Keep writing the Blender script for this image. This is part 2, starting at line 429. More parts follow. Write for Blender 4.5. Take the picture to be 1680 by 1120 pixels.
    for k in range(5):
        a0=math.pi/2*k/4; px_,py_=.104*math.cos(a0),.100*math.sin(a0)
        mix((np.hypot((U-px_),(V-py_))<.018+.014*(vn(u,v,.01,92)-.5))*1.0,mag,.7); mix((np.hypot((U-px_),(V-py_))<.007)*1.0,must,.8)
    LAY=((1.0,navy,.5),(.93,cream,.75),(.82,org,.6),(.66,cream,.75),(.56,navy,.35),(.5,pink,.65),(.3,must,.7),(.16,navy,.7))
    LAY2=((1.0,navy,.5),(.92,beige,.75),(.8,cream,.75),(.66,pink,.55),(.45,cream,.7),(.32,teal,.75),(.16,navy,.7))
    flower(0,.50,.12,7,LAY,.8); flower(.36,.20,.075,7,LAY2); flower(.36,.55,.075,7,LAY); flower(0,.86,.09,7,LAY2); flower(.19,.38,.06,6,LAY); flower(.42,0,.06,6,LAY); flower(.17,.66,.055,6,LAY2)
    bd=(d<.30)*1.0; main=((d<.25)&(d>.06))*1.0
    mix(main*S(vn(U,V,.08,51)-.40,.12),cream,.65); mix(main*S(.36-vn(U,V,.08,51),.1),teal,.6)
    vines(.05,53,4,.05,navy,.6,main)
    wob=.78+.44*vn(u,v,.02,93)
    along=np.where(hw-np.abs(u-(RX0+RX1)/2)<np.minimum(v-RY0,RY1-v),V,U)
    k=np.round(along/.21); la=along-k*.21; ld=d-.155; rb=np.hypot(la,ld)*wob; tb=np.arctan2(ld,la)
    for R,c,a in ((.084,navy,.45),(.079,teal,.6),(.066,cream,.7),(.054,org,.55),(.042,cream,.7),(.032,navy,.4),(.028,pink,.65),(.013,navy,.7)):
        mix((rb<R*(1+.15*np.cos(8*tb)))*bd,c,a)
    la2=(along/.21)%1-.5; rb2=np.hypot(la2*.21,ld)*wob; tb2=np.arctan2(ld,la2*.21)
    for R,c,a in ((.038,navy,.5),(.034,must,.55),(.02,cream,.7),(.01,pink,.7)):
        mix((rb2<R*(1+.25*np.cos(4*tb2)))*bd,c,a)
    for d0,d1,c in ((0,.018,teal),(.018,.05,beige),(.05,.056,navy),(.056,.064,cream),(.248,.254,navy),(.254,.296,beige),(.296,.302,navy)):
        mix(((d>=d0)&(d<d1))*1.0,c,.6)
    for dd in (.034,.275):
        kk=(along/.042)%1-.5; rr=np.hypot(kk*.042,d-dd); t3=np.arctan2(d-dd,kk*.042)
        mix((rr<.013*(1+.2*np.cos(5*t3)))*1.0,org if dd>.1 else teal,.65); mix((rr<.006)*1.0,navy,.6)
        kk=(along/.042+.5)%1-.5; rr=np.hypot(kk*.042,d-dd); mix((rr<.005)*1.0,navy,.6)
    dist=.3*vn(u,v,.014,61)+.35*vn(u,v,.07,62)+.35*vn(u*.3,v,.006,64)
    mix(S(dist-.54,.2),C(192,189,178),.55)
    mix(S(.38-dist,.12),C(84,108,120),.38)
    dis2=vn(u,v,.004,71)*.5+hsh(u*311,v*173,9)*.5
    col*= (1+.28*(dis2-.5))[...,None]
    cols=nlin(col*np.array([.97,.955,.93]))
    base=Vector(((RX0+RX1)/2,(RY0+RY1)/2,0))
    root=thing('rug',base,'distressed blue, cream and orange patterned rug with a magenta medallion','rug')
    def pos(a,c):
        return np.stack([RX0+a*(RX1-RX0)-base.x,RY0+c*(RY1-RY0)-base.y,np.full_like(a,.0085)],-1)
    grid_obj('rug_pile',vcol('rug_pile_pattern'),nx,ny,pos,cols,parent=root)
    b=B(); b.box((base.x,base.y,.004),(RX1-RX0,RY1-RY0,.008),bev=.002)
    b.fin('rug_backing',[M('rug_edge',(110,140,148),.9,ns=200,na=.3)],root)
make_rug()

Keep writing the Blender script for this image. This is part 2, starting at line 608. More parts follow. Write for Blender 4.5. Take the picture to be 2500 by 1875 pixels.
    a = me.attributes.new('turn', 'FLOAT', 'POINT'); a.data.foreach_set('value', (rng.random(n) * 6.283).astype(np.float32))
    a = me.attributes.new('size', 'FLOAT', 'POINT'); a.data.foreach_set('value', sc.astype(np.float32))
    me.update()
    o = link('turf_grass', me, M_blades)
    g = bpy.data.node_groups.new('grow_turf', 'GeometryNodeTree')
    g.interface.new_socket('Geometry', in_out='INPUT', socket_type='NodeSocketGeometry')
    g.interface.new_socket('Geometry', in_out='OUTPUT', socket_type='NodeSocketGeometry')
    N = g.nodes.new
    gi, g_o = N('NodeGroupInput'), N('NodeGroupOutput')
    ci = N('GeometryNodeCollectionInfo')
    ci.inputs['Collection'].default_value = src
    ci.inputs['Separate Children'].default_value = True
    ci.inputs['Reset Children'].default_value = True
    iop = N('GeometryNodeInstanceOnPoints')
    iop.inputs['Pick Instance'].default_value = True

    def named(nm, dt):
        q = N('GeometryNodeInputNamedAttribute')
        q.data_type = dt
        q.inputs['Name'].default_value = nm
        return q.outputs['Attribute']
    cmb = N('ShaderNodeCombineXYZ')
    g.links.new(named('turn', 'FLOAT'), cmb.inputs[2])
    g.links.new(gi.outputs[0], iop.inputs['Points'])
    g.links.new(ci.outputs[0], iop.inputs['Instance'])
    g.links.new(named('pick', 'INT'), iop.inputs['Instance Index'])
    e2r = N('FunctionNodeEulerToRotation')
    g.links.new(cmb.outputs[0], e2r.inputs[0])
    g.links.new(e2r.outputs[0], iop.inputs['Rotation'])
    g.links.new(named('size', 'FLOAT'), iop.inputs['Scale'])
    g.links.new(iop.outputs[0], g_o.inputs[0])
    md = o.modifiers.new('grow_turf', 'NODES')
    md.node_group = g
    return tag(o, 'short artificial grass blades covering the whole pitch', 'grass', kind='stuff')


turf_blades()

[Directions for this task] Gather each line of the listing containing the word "picture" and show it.

[Exercise answer]
Keep writing the Blender script for this image. This is part 2, starting at line 429. More parts follow. Write for Blender 4.5. Take the picture to be 1680 by 1120 pixels.
Keep writing the Blender script for this image. This is part 2, starting at line 608. More parts follow. Write for Blender 4.5. Take the picture to be 2500 by 1875 pixels.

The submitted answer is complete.